We provide a three component framework for what we ultimately label “deep visual explanation.”  Motivated by a recent rebirth of ideas arising from problems 1, 2 above, we structure the idea of “explainable AI” into three components: first, the foundations of explainability arising from non-monotonic abductive reasoning; second, a sketch of a logical theory of visualization, which provides a basis for consolidating complex n-dimensional data into a form in which the human visual system can derive plausible inferences; and third, and finally, a sketch of a system based on the first two components, which we call deep visual explanation. We describe an instance of this third component as a method of instrumenting deep learned but opaque models so that one can observe a visual explanation of a deep model’s internal behaviour.

 

Bio: R.G. (Randy) Goebel is currently professor of Computing Science in  the Department of Computing Science at the University of Alberta, Associate Vice President (Research) and Associate Vice President (Academic), and principle investigator in the Alberta Machine Intelligence Institute (AMII). He received the B.Sc. (Computer Science), M.Sc. (Computing Science), and Ph.D. (Computer Science) from the Universities of Regina, Alberta, and British Columbia, respectively.

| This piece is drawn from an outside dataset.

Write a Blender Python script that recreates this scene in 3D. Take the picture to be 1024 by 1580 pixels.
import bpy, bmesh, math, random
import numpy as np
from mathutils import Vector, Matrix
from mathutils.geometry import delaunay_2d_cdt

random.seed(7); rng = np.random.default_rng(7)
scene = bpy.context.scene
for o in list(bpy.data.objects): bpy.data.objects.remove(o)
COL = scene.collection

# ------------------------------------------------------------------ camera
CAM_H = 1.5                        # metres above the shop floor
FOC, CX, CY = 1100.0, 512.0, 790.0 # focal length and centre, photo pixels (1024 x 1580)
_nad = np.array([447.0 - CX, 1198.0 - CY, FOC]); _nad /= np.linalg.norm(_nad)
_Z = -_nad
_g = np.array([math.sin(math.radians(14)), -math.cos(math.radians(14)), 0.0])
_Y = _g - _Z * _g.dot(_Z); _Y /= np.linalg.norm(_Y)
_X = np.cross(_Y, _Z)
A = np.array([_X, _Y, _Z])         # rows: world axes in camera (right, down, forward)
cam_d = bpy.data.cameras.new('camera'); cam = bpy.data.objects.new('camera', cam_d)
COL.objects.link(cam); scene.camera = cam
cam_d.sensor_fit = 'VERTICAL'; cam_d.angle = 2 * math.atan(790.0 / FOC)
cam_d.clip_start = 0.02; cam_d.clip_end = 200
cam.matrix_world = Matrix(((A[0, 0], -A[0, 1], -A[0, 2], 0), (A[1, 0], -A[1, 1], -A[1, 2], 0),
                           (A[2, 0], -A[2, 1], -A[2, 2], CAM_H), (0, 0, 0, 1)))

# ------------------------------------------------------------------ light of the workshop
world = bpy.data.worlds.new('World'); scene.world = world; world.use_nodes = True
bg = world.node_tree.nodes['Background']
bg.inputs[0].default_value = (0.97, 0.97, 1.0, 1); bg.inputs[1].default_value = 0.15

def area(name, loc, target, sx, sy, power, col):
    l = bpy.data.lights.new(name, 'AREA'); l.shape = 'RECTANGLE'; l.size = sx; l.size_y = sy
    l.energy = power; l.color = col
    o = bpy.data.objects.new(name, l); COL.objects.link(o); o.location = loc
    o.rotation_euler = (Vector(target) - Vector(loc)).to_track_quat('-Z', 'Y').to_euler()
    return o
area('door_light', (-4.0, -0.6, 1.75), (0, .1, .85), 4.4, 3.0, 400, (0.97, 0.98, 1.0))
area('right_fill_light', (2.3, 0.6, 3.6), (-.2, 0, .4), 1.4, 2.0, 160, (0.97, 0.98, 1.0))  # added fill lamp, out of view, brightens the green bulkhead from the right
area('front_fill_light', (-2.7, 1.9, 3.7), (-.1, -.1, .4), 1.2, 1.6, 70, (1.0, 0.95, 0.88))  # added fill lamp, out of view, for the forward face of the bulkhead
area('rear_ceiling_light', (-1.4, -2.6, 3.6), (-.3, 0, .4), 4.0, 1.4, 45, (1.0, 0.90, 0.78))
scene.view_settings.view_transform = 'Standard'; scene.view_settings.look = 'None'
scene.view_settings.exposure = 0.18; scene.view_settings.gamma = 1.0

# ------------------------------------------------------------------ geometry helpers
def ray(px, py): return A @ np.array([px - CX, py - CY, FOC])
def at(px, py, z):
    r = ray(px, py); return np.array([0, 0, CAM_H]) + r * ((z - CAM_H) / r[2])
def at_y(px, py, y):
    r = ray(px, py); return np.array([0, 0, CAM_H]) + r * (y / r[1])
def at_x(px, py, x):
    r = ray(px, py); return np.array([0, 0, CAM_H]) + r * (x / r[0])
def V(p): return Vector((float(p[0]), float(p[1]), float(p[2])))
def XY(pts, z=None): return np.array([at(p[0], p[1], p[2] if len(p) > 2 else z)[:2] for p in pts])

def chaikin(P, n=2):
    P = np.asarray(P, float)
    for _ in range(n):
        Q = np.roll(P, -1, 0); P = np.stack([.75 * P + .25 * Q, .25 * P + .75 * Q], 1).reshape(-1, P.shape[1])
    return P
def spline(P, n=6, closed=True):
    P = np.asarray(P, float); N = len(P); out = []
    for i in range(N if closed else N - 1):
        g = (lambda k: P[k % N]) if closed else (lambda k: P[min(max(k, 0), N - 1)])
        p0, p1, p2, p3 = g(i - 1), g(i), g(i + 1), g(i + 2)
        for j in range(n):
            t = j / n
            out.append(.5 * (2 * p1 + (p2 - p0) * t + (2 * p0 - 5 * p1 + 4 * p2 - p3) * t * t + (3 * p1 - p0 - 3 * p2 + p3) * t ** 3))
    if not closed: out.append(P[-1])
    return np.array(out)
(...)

Professor Goebel's theoretical work on abduction, hypothetical reasoning and belief revision is internationally well know, and his recent research is focused on the formalization of visualization, with applications in several application areas including web mining, optimization, natural language processing, legal reasoning, precision health, and intelligent transportation.

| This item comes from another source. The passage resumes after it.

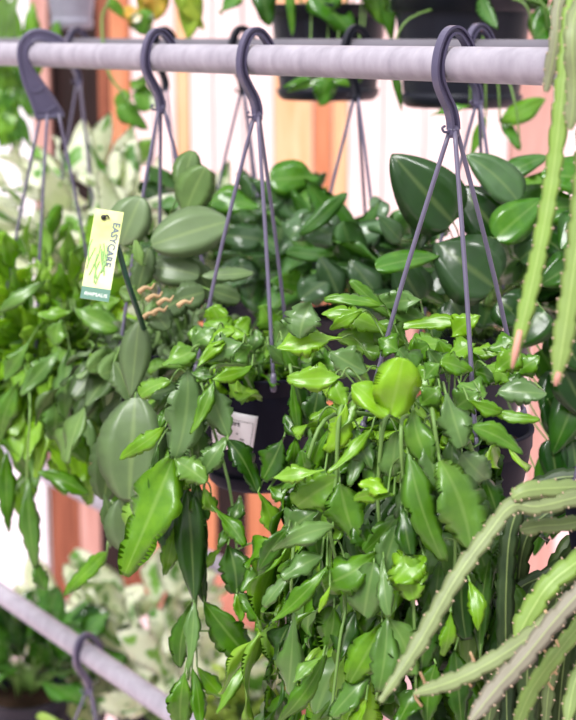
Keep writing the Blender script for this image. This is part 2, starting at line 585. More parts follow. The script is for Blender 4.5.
def hanging_plant(name, rail, px, wl, R, H, label, cat, group, azs=(0, 120, 240), rot=0.0, wide=False, hk=1.0, potmat=None, wiremat=None, hookmat=None, lean=V((0, 0, 0)), saucer=True, anchor=None, wr=.0023):
    hc = rail.at(px) if rail else anchor
    mb, head = broad_hook(hc, rot) if wide else hook_mesh(hc, rail.r if rail else PIPE_R, rot, False, hk)
    rimc = V((hc.x, hc.y, head.z - wl)) + lean
    root = empty(name, rimc - V((0, 0, H)))
    tag(root, label, cat, group)
    pm = pot_mesh(rimc, R, H, saucer=saucer)
    pot = pm.build('pot', potmat or M_POT, root)
    s = MB()
    lathe(s, rimc - V((0, 0, .021)), [(R * .3, -.004), (R * .925, -.006), (R * .92, .0), (R * .7, .004), (R * .3, .006)], 32)
    s.build('soil', M_SOIL, root)
    hook = mb.build('hanger_hook', hookmat or M_HOOK, root)
    for p in hook.data.polygons: p.use_smooth = False
    for a in azs:
        a = math.radians(a)
        o = V((math.cos(a), math.sin(a), 0))
        w = MB()
        e = rimc + o * (R * 1.015) + V((0, 0, .004))
        st = head + o * (.013 if wide else .0035)
        mid = (st + e) / 2 + o * .004
        tube(w, smooth_path([st + V((0, 0, .006)), mid, e], 6), wr, 8)
        # the clip that grips the rim
        tube(w, [e + V((0, 0, .006)), e, e - V((0, 0, .012)), e - V((0, 0, .016))], [.0022, .0038, .0038, .003], 8)
        w.build('hanger_wire', wiremat or M_WIRE, hook)
    return root, rimc, pot, head


def copy_lines(mb, text, size, fit, bold=.03):
    """text as mesh laid through fit(x, y, h) -> world point"""
    cu = bpy.data.curves.new('lettering', 'FONT')
    cu.body = text; cu.size = size; cu.extrude = 0
    cu.resolution_u = 3; cu.offset = size * bold; cu.space_character = 1.06 if bold < .02 else 1
    o = bpy.data.objects.new('lettering', cu)
    COL.objects.link(o)
    dg = bpy.context.evaluated_depsgraph_get()
    dg.update()
    me = bpy.data.meshes.new_from_object(o.evaluated_get(dg))
    vs = [fit(v.co.x, v.co.y) for v in me.vertices]
    mb.add(vs, [tuple(p.vertices) for p in me.polygons])
    w = max((v.co.x for v in me.vertices), default=0)
    bpy.data.objects.remove(o); bpy.data.curves.remove(cu); bpy.data.meshes.remove(me)
    return w


def fall(root, paths, L, fmb, top, ycut, rl, mat=None):
    """measured leaves: those below ycut belong to the trailing stem they hang nearest to, the others to the crown"""
    mbs = [MB() for _ in paths]
    poly = [smooth_path(p, 6) for p in paths]
    for (x0, y0, x1, y1, w, dd, tn, g, kw) in L:
        tgt, og = fmb, None
        if y0 < ycut:
            og = 1
        a = P(x0, y0, dd)
        if og:
            k = top - a
            og = a + k * min(.8, .04 / max(.01, k.length)) + V((0, .01, 0))
        if y0 >= ycut and paths:
            best = min(((min((a - q).length for q in pl), i) for i, pl in enumerate(poly)))
            tgt = mbs[best[1]]
            og = min(poly[best[1]], key=lambda q: (q - (a + V((0, 0, .025)))).length) if best[0] > .004 else None
        pix_leaf(tgt, x0, y0, x1, y1, w, dd, dd + rng.uniform(-.015, .015), roll=rng.uniform(-rl, rl), tone=tn, gr=g, origin=og, **kw)
    for p, m in zip(paths, mbs):
        strand(root, p, mb=m, mat=mat)


def strand(root, pts, name='trailing_stem', mb=None, mat=None):
    mb = mb or MB()
    mi = 1
    q = smooth_path(pts, 6)
    tube(mb, q, [.0022 - .0009 * i / len(q) for i in range(len(q))], 6, mi=mi)
    return mb.build(name, [mat or M_EPI, M_STEM], root)


FG = 'potted flat-leaved cacti on the front rail'

# ================================================================== plant C: the middle pot
rC, cC, potC, headC = hanging_plant('hanging_cactus', R1, 257, .292, .076, .136, 'flat-leaved green cactus in the charcoal pot with a white paper label', 'hanging plant', FG, azs=(-76, 200, 62))
# plant D: the big right-hand one
rD, cD, potD, headD = hanging_plant('hanging_cactus', R1, 455, .290, .088, .130, 'largest bushy flat-leaved cactus, trailing down in front of its pot at right', 'hanging plant', FG, azs=(-78, 196, 22))
# plant B: broad grey-green pads, holds the printed tag
rB, cB, potB, headB = hanging_plant('hanging_cactus', R1, 160, .30, .074, .13, 'cactus with broad rounded grey-green pads next to the yellow plant tag', 'hanging plant', FG, azs=(225, 345, 100))
# plant A: far left mass
rA, cA, potA, headA = hanging_plant('hanging_cactus', R1, 41, .35, .078, .125, 'dense narrow-leaved cactus hanging from the broad ribbed hook at far left', 'hanging plant', FG, azs=(188, 262, 350), wide=True, rot=-.42)
print('C', proj(cC), 'D', proj(cD), 'B', proj(cB), 'A', proj(cA))


def label_on_pot(pot, c, R, H, az, zc, W, Hh, tilt, taper=.78):
    """paper label wrapped on the pot's side, its centre at azimuth az"""
    ct, st = math.cos(tilt), math.sin(tilt)
    def at(x, y, e):
        x, y = x * ct - y * st, x * st + y * ct
        z = zc + y
        f = (-z - .034) / (H - .034 - .02)
        r = R * (.945 + (taper - .945) * f) + .0009 + e
        a = az + x / (R * .88)
        return V((c.x + r * math.cos(a), c.y + r * math.sin(a), c.z + z))
    mb = MB()
    n, k = 16, 8
    vs = [at(W * (i / n - .5), Hh * (j / k - .5), .0002) for i in range(n + 1) for j in range(k + 1)]
    fs = [(i * (k + 1) + j, (i + 1) * (k + 1) + j, (i + 1) * (k + 1) + j + 1, i * (k + 1) + j + 1) for i in range(n) for j in range(k)]
    mb.add(vs, fs)
    o = mb.build('paper_label', M_PAPER, pot)
    ms = o.modifiers.new('thickness', 'SOLIDIFY'); ms.thickness = .0003; ms.offset = -1
    tx = MB()
    def line(x0, x1, y, t=.0005):
        q = [(W * (x0 + (x1 - x0) * i / 10 - .5), Hh * (y - .5)) for i in range(11)]
        tx.add([at(a, b + dy, .0006) for a, b in q for dy in (0, t)], [(2 * i, 2 * i + 2, 2 * i + 3, 2 * i + 1) for i in range(10)])
    copy_lines(tx, 'Transport', .0085, lambda x, y: at(x - W * .42, y + Hh * .17, .0006))
    line(.06, .93, .80); line(.06, .93, .24); 
    for (x0, x1, y) in ((.10, .34, .55), (.10, .42, .43), (.62, .66, .46), (.70, .80, .34)):
        line(x0, x1, y, .0013)
    for xx in (.93,):
        q = [(W * (xx - .5), Hh * (.24 + .56 * i / 6 - .5)) for i in range(7)]
        tx.add([at(a + dx, b, .0006) for a, b in q for dx in (0, .0005)], [(2 * i, 2 * i + 1, 2 * i + 3, 2 * i + 2) for i in range(6)])
    tx.build('printed_text', M_INK, o, smooth=False)


label_on_pot(potC, cC, .076, .136, math.radians(-117), -.062, .058, .050, math.radians(-9))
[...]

Randy has previously held faculty appointments at the University of Waterloo, University of Tokyo, Multimedia University (Kuala Lumpur), Hokkaido University (Sapporo), visiting researcher engagements at National Institute of Informatics (Tokyo), German Research Centre for Artificial Intelligence (DFKI, Germany), and National ICT Australia (NICTA, now Data61), and is actively involved in collaborative research projects in Canada, France, Japan, China, and Germany.

 

Speaker: David Israel (Stanford Research Institute)

 

Title: Some Thoughts on RoboEthics  -- From a Non-Roboticist and A Complete Amateur at Ethics

 

Abstract: A lot of very smart people (Stephen Hawking, Elon Musk, Peter Norvig, Stuart Russell and many others) have expressed deep concerns about the existential threat to our species (!) that may be posed by the development of "super-intelligent" machines.  In this talk, I want to address what I consider much more immediate, and much less science-fiction-inspired worries having to do with autonomous systems, in particular with even partially autonomous weapons systems.  Besides frightening my audience, I hope to get them to think about some of the issues -- both policy-oriented and ethical -- that autonomous systems raise. 

 

Bio: David J. Israel is a Principal Scientist Emeritus at Artificial Intelligence Center at SRI, where he been the Director of the Natural Language Program Artificial Intelligence Center Information and Computing Sciences Division SRI International. He has worked in a number of areas in AI, including Knowledge Representation and Reasoning, Theory of (Rational) Action and various parts of Natural Language Processing, such as Formal Semantics and the Theory and Design of Machine Reading systems.